Bugünden itibaren bir kaç gün hayatımızda Venüs – Satürn karesinin etkilerini hissediyor olacağız. Sevgi anlayışımızdan sorumlu Venüs, Terazi burcunun son derecelerinde gezinirken her türlü ilişkide uyum, ahenk, uzlaşma dolu bir sevgiyi tesis etme çabasında olabiliriz. Kuralcı Satürn ise Oğlak’ta son derecelerde oldukça güçlü ve keskin bir soğuklukla uzaktan gözümüzün içine bakarak sorguluyor. İlişkilerde belki de uzunca süredir bir denge oyunundayız. Sesimizi yükseltirsek ve herşey bir anda ortaya dökülüverirse bu dağınıklıkla nasıl baş edeceğimizi bilemiyoruz. Kılıçların çekilmesi fikri bile bizi ürkütüyor. Konfor alanımızı bozup kabuğumuzdan çıkarak kırılganlığımızla yüzleşmek işimize gelmiyor. Oysa Satürn kuru, kupkuru gerçek demek. Satürn’ün Venüs’e yaptığı kare açı sevgi lisanımızı katılaştırıyor ve hep sevilmek, onaylanmak, kabul edilmek isteyen, bu uğurda tavizler veren tarafımızı sıkıştırıyor. Terk edilme, yalnız bırakılma, sevgisiz kalma korkuları ile kendini suçlamaya hazır yanımız tetikleniyor. Bu gergin enerjinin etkisiyle, gerçeklerle yüzleşip oyuna tamam mı diyelim yoksa değersiz hissetmemek adına oyuna devam mı diyelim, buna karar vermeye çalışıyoruz. Jüpiter-Pluto kavuşumu ‘yık o köprüleri!’ derken, Güneş ve Satürn’ün ılımlı açısı, irademize sahip çıkmamız için bizi destekliyor.

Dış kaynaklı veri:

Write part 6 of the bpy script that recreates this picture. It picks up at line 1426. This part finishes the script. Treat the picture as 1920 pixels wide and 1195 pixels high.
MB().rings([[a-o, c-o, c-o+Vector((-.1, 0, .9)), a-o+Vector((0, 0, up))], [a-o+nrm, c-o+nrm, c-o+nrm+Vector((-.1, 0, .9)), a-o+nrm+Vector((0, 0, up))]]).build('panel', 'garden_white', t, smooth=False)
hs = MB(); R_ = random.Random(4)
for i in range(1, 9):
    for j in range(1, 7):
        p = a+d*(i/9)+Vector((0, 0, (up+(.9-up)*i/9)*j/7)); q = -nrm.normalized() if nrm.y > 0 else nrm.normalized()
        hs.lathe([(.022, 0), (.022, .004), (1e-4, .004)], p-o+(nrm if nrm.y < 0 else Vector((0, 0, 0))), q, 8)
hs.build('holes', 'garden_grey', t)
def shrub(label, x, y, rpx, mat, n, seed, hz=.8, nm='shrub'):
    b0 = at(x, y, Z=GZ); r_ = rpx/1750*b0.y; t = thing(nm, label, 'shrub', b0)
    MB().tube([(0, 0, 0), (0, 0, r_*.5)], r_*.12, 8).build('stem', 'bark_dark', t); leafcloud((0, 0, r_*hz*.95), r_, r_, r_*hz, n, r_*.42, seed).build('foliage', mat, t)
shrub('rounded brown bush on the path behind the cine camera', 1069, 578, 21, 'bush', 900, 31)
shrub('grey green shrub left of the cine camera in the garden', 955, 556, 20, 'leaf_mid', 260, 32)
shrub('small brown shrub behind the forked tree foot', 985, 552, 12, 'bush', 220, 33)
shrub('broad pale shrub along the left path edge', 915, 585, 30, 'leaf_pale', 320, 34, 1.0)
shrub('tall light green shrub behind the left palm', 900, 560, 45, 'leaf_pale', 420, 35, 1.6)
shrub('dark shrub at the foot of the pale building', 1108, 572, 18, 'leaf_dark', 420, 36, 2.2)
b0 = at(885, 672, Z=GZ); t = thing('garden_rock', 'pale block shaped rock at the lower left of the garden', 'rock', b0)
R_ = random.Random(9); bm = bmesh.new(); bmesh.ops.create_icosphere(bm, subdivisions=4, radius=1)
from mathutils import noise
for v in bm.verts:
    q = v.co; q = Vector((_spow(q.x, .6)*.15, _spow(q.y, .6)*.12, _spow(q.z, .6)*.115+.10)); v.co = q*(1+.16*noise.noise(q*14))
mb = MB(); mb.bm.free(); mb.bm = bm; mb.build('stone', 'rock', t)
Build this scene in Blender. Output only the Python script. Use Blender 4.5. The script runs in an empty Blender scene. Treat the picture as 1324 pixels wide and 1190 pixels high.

Hal böyleyken, Güneş’in Yay burcunda, Venüs’ün ise Akrep burcunda yol almaya başlayacağı 22 Kasım itibariyle içimizde bir anda ‘gerçekler, yalnızca gerçekler!’ arzusu peydahlanabilir. Balık’taki Ay’ın etkisiyle bir süre kurban psikolojisinde dolaşıp, kendimizi kandırdıktan sonra, daha fazla dayanamayıp önümüzde duran ve bizi bir süredir rahatsız eden konuları sondajlamak için itki duyabiliriz. Akrep’teki Venüs’ün verdiği şüphe ve içten içe yiyen gurur, elinde delillerle ortaya çıkıp büyük sorgulara ve krizlere neden olabilir. Hatta yüzümüzü inatla öteki tarafa çeviriyorsak, o deliller başımızdan aşağı ilahi bir el tarafından yağdırılabilir. Yarattığımız krizlerden ikna olarak çıkarsak, rövanşını ileride almak üzere kalbimizi soğutarak yine de devam etmeyi tercih edebiliriz. Ne de olsa Akrep’teki Venüs bir anlamda takılmak ve bırakamamak demektir…
28 Kasım’da Venüs Uranüs karşıtlığı gerçekleştiğinde ise, içimizde ‘azat olma’ arzusu yükselecektir. Bağımlılıklardan, taviz verilerek sürdürülen ilişkilerden, sahtelik barındıran ortamlardan, insanlardan ve ilişkilerin içindeki karanlık dehlizlerden uzaklaşmak isteği ortaya çıkabilir. Ani, beklenmedik bir kopuşla tüm bunlardan bağımsızlaşarak, kendi içimizdeki huzur alanını keşfe çıkabiliriz. Gerçek bağımsızlığın, gerçekle yüzleşme cesareti gösterenlere has bir kazanım olduğunu bilerek, küllerinden yeniden doğma arzusuyla…
Tüm bu süreçleri ağır ve yoğun Akrep mevsimini sonlandırıp iyimser Yay mevsimine geçiş yapacağımız bu son birkaç haftada hissediyor olacağız. Elbette bireysel haritalarımızda bu göksel temaslar her nereye dokunuyorsa, tam o noktada yaşayıp göreceğiz. Yay mevsiminde belki yalnızlaşarak ama özgürlükleşerek, hep ileriye, hep büyük ideallere doğru ilerleyerek büyümenin anlamlarını ararken, kendimizi yeniden keşfedeceğiz. Sahi, insanın en büyük keşfi kendi kalbi değil mi?